INSTRUCTIONS TO FOLLOW.
Your task is to retype, word for word, the lines from the start of the data through the line holding "e.build('end_clamp', M['white'], t)". Do not include the pictures.
>> start DATA EXCERPT
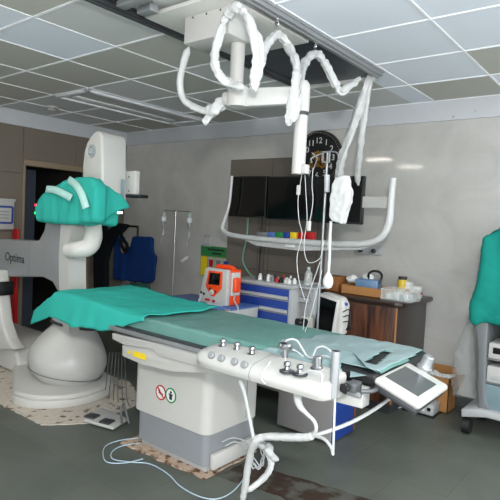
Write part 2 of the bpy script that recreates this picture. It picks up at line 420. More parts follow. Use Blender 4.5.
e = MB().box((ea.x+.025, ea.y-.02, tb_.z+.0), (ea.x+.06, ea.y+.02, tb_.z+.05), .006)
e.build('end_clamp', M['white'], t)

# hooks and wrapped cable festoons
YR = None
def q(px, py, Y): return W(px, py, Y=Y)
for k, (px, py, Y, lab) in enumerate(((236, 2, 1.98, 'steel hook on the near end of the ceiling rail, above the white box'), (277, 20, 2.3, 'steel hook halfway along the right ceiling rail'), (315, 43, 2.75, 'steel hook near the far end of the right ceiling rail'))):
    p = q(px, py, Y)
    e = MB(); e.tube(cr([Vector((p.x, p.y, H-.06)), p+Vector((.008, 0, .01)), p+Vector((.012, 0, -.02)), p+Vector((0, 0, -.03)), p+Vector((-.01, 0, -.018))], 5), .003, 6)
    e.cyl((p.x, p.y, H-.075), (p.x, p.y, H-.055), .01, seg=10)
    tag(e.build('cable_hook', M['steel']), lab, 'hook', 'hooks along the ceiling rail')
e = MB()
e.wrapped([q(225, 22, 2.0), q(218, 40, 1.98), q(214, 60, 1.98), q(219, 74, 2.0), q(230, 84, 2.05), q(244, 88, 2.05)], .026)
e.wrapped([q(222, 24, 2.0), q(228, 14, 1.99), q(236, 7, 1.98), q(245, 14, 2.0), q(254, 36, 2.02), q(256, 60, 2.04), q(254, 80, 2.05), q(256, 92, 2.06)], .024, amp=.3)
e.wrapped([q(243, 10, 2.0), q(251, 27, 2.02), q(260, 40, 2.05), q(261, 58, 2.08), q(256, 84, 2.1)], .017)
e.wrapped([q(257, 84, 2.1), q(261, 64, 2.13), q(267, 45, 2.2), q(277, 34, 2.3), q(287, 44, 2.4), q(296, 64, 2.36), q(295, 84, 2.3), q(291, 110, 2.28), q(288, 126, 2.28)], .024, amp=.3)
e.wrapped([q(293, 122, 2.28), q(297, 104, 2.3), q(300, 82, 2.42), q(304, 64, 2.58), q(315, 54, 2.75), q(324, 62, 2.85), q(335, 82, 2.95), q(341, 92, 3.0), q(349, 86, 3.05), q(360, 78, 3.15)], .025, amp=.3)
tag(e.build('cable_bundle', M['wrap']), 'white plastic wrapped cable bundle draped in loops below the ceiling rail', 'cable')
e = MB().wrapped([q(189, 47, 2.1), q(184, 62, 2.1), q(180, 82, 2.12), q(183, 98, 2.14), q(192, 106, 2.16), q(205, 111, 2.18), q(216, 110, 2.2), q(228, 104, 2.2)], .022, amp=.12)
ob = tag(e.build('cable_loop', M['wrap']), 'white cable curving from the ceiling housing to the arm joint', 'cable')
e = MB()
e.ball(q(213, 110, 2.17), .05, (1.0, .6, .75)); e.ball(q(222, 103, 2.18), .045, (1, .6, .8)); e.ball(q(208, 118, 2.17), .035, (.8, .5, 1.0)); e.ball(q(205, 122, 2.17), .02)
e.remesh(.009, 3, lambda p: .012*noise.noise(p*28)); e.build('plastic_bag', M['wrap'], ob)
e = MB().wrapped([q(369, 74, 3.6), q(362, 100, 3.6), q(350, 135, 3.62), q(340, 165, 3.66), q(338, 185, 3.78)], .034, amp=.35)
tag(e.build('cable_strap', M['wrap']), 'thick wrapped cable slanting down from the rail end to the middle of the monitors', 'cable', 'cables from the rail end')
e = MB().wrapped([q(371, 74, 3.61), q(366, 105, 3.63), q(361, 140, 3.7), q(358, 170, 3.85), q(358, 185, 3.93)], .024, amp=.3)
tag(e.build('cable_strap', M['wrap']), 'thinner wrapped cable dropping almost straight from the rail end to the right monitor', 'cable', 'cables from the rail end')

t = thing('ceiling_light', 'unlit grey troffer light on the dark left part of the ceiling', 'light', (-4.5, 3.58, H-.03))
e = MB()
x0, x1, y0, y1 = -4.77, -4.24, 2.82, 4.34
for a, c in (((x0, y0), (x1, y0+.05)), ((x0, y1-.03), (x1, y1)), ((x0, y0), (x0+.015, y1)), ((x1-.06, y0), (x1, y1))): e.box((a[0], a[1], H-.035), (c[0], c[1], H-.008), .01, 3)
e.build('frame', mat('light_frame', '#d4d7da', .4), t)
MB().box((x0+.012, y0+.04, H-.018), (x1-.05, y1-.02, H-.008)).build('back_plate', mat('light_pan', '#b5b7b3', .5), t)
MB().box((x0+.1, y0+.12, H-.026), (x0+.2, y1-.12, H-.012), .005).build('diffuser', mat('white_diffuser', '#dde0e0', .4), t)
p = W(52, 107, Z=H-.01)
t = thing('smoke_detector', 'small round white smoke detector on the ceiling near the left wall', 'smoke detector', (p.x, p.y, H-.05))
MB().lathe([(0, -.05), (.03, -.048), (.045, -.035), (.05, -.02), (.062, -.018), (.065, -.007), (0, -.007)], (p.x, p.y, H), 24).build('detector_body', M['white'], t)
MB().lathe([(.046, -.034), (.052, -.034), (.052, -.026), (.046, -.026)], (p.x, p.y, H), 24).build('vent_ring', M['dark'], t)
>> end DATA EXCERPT
THE SOLUTION.
Write part 2 of the bpy script that recreates this picture. It picks up at line 420. More parts follow. Use Blender 4.5.
e = MB().box((ea.x+.025, ea.y-.02, tb_.z+.0), (ea.x+.06, ea.y+.02, tb_.z+.05), .006)
e.build('end_clamp', M['white'], t)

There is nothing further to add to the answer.